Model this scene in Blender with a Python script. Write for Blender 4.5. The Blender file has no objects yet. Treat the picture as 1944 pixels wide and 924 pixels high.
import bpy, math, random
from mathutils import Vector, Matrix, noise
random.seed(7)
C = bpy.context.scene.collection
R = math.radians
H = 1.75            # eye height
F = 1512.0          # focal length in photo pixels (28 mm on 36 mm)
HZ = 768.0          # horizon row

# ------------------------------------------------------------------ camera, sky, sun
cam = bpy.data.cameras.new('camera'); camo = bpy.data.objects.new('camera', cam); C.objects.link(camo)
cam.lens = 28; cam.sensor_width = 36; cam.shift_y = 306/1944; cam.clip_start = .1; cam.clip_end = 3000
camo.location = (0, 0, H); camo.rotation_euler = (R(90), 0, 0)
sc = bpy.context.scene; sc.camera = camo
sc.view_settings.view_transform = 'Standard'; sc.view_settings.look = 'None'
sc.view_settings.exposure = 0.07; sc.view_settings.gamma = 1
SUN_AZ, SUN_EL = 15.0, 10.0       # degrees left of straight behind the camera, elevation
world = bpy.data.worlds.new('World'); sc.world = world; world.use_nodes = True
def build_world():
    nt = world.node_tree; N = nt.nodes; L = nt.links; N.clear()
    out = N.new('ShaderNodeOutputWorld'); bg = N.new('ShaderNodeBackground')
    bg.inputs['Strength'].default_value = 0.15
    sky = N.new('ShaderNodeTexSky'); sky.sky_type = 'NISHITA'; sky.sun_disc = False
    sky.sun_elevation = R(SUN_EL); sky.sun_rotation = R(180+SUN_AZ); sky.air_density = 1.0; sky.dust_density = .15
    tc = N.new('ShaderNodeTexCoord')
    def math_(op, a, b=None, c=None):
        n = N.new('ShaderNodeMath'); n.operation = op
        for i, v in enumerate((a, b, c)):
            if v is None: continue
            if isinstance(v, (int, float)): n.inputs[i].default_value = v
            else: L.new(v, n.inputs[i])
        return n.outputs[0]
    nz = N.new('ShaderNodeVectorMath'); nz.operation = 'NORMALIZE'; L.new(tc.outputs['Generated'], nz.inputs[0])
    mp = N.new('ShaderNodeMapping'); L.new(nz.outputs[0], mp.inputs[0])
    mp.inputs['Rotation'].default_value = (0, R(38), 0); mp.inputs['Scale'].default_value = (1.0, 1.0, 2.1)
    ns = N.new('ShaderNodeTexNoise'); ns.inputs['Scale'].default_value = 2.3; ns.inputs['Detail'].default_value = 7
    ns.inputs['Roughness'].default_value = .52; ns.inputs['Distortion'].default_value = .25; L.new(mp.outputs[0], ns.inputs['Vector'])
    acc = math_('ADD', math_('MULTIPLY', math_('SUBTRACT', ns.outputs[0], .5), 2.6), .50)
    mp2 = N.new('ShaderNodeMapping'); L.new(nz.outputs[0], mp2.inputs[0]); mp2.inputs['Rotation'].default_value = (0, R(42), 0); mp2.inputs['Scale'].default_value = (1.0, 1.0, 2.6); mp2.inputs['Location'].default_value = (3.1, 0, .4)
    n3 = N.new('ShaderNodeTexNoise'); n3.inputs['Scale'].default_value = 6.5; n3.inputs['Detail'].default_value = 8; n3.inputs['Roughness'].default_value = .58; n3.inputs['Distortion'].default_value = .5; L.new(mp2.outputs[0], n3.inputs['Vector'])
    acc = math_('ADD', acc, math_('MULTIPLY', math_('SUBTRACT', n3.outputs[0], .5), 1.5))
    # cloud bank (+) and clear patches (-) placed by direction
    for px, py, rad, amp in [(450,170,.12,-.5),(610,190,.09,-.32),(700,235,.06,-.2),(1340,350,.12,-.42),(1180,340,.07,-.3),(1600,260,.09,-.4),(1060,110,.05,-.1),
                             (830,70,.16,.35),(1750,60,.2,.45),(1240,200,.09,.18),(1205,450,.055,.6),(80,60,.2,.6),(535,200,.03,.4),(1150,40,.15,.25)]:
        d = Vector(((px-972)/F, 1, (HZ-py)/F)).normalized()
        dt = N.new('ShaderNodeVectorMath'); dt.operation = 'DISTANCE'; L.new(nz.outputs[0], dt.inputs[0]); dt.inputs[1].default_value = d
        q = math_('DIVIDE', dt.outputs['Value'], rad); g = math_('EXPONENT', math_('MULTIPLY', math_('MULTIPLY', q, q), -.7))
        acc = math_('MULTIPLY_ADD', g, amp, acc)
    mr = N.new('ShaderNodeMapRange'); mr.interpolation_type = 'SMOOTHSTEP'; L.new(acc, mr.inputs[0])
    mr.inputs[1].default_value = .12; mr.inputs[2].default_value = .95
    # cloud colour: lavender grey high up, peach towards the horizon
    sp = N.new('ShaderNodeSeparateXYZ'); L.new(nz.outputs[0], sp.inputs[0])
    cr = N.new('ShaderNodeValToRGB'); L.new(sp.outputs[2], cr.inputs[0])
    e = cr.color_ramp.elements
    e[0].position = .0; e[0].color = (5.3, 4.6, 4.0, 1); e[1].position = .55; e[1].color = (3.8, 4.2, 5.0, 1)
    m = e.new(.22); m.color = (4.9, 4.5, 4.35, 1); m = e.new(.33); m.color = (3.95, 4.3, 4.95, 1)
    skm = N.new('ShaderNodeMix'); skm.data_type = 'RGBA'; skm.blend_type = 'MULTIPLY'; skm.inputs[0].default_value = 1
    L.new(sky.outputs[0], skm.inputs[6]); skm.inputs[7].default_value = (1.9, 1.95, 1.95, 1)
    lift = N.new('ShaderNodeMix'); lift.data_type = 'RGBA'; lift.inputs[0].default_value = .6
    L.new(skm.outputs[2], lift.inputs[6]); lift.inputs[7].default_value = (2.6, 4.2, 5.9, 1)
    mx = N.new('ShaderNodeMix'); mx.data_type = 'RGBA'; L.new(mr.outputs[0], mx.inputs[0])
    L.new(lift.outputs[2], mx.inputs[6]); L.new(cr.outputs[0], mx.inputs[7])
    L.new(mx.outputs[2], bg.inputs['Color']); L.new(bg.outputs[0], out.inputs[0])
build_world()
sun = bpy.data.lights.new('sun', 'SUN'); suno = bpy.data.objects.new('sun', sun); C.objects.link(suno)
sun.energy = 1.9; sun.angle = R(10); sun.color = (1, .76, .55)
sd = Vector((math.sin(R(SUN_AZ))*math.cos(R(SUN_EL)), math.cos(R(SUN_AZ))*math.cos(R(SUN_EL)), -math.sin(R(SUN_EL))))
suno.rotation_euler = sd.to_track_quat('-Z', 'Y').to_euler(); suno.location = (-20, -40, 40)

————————

## The request
Locate all lines in the listing above with the word "scene" and copy them.

## Written response
Model this scene in Blender with a Python script. Write for Blender 4.5. The Blender file has no objects yet. Treat the picture as 1944 pixels wide and 924 pixels high.
C = bpy.context.scene.collection
sc = bpy.context.scene; sc.camera = camo